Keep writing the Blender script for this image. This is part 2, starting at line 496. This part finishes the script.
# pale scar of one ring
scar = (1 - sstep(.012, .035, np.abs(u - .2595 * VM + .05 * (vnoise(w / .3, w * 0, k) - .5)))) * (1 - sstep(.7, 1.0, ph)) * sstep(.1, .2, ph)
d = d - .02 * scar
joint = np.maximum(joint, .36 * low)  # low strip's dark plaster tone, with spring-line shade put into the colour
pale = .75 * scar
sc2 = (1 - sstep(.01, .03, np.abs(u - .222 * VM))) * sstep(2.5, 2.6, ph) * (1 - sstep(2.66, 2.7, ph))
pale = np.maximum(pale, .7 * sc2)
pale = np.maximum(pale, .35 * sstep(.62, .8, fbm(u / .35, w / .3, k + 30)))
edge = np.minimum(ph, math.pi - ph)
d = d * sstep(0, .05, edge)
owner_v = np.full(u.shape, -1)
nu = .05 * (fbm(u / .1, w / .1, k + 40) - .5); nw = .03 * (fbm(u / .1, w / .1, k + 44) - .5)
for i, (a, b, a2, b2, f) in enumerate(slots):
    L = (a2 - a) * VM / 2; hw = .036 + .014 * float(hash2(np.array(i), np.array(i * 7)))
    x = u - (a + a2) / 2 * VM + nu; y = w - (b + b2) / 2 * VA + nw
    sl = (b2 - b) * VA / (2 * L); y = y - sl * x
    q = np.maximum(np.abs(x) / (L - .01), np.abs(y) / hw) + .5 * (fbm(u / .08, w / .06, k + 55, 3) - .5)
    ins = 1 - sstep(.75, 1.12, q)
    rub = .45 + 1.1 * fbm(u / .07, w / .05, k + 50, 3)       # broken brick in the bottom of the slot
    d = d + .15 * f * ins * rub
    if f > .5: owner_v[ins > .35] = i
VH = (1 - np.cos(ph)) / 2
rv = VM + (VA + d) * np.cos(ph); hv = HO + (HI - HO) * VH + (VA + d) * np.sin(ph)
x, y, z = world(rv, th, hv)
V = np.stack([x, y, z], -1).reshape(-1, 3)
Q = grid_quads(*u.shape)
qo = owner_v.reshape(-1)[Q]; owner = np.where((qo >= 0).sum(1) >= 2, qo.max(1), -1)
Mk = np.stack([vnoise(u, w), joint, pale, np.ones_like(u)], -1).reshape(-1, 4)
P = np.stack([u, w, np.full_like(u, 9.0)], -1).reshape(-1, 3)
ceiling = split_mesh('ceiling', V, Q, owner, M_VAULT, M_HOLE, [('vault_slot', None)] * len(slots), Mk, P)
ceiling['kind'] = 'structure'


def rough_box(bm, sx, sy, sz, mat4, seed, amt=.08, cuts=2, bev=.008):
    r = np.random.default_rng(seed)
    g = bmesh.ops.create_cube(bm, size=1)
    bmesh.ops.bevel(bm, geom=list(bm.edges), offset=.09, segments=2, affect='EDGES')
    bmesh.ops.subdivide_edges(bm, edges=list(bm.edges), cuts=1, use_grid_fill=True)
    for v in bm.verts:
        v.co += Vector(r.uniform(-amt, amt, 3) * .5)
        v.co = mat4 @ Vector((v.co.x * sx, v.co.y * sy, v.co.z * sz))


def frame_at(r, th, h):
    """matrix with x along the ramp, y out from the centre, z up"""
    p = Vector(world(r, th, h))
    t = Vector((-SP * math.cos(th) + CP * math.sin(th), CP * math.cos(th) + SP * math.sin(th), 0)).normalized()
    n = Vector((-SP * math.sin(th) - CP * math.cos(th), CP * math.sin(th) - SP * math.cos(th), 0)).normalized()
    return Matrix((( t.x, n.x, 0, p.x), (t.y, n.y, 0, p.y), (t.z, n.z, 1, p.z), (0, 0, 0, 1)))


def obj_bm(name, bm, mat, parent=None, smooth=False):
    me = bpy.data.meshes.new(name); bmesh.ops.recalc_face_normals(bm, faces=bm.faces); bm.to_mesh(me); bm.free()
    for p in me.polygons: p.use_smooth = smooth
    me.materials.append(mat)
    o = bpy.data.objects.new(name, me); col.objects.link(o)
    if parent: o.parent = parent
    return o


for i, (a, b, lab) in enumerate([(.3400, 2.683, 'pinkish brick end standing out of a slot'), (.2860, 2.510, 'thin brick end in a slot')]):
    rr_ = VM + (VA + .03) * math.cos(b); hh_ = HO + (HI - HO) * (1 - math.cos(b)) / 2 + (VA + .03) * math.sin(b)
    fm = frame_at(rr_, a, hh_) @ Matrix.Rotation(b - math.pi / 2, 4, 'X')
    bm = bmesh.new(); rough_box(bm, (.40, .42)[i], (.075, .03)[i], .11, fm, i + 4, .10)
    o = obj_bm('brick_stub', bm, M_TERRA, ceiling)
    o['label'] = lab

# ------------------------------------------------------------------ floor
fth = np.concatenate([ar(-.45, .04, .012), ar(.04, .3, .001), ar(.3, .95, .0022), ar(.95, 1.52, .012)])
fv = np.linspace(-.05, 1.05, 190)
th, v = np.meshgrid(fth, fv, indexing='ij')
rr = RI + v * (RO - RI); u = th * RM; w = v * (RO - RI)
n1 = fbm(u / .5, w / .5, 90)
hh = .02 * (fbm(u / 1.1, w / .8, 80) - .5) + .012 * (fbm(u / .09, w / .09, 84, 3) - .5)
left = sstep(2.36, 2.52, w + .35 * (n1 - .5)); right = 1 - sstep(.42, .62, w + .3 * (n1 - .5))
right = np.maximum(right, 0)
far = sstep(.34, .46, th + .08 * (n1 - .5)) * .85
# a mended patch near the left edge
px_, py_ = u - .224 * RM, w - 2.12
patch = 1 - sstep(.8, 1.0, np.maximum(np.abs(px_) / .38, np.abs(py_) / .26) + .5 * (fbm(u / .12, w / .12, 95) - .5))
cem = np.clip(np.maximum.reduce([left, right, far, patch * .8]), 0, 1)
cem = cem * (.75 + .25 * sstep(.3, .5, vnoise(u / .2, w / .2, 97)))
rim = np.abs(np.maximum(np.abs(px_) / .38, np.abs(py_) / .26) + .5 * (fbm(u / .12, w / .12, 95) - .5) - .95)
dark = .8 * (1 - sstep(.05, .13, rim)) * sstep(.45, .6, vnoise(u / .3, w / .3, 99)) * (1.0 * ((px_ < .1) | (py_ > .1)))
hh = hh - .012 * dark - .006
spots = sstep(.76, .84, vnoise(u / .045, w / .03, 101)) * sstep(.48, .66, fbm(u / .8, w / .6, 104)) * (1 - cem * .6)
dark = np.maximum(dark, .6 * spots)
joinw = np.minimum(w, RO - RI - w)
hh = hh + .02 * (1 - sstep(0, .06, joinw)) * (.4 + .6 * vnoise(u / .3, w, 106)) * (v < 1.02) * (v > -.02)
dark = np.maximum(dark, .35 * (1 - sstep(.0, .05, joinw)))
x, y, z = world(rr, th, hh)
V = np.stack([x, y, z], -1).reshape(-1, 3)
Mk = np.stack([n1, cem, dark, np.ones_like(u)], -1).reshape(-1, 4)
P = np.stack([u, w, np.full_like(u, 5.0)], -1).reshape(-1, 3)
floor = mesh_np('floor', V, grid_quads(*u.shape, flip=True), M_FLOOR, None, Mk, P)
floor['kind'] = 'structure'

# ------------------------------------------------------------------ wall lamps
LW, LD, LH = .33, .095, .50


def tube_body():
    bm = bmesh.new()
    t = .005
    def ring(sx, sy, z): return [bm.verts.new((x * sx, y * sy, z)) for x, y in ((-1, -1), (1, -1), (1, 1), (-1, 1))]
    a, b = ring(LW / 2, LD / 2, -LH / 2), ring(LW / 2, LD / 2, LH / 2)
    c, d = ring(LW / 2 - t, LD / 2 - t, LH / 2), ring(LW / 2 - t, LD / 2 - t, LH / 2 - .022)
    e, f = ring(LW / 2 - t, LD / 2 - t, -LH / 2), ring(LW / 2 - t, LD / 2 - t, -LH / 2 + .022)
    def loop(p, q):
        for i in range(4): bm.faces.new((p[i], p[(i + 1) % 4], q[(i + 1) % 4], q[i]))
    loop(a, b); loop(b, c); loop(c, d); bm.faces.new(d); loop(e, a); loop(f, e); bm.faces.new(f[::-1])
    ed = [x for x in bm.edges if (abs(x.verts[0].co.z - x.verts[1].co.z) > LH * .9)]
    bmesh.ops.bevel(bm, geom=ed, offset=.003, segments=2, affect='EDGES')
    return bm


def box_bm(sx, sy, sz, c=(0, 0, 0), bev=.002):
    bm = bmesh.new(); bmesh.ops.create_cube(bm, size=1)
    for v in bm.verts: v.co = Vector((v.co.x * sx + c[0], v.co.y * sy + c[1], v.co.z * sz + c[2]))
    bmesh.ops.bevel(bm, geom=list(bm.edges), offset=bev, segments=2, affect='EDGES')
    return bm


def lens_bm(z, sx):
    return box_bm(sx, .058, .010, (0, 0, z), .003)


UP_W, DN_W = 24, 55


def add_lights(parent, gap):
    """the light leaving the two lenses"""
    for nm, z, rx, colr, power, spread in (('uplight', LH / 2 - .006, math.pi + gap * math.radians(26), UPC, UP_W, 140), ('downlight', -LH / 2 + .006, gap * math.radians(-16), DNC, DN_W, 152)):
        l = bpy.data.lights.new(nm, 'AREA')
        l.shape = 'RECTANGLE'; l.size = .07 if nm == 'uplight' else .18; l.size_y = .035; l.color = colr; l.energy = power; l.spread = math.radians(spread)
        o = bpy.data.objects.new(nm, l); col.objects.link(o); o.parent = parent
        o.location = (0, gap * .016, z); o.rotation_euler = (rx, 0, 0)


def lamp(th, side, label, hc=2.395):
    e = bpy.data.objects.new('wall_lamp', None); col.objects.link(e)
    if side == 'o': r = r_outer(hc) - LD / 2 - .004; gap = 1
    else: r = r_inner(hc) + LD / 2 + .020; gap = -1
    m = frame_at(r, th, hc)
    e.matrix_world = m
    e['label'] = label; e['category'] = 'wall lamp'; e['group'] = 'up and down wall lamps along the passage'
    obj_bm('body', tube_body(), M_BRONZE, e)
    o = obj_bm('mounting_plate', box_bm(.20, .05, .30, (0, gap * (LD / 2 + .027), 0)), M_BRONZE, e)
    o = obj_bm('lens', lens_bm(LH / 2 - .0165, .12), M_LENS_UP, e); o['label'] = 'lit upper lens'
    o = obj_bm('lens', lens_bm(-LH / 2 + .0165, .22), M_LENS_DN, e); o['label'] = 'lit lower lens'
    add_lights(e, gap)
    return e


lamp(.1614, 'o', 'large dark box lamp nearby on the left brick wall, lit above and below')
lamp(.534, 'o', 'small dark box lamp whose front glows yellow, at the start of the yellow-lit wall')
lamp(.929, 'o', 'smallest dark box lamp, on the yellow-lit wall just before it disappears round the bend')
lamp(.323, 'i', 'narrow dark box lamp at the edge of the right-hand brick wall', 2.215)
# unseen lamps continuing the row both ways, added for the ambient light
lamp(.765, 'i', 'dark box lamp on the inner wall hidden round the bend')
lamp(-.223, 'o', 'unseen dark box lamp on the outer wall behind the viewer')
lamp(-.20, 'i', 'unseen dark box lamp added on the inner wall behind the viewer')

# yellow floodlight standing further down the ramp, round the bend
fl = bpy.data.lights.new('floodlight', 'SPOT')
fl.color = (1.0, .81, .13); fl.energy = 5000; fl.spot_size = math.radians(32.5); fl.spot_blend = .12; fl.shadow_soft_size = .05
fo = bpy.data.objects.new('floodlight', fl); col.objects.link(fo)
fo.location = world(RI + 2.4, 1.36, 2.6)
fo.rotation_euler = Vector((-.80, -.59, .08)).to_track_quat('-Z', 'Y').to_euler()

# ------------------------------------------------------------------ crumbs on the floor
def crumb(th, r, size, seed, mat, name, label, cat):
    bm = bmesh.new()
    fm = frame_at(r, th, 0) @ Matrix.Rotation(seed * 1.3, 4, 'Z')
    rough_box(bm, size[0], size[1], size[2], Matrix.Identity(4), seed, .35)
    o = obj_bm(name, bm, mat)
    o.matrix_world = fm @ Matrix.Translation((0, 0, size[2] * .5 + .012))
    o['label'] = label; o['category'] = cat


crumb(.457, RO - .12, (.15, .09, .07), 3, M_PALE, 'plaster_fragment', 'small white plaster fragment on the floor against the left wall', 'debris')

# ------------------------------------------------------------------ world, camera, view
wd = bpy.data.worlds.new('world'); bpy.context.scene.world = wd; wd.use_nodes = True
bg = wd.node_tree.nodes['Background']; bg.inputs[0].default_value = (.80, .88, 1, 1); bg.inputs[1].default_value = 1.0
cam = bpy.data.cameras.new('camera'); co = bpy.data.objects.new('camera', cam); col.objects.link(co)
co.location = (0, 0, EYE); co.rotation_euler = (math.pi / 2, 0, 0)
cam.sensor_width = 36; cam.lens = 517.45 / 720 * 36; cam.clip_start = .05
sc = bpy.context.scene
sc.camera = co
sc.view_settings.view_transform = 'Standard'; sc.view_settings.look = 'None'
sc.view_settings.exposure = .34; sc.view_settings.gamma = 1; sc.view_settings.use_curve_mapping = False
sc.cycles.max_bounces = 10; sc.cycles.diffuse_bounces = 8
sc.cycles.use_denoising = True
--------------------------------------------------
§ Instructions for the task: Identify and extract each line of the listing that contains "vnoise".

§ Right answer:
scar = (1 - sstep(.012, .035, np.abs(u - .2595 * VM + .05 * (vnoise(w / .3, w * 0, k) - .5)))) * (1 - sstep(.7, 1.0, ph)) * sstep(.1, .2, ph)
Mk = np.stack([vnoise(u, w), joint, pale, np.ones_like(u)], -1).reshape(-1, 4)
cem = cem * (.75 + .25 * sstep(.3, .5, vnoise(u / .2, w / .2, 97)))
dark = .8 * (1 - sstep(.05, .13, rim)) * sstep(.45, .6, vnoise(u / .3, w / .3, 99)) * (1.0 * ((px_ < .1) | (py_ > .1)))
spots = sstep(.76, .84, vnoise(u / .045, w / .03, 101)) * sstep(.48, .66, fbm(u / .8, w / .6, 104)) * (1 - cem * .6)
hh = hh + .02 * (1 - sstep(0, .06, joinw)) * (.4 + .6 * vnoise(u / .3, w, 106)) * (v < 1.02) * (v > -.02)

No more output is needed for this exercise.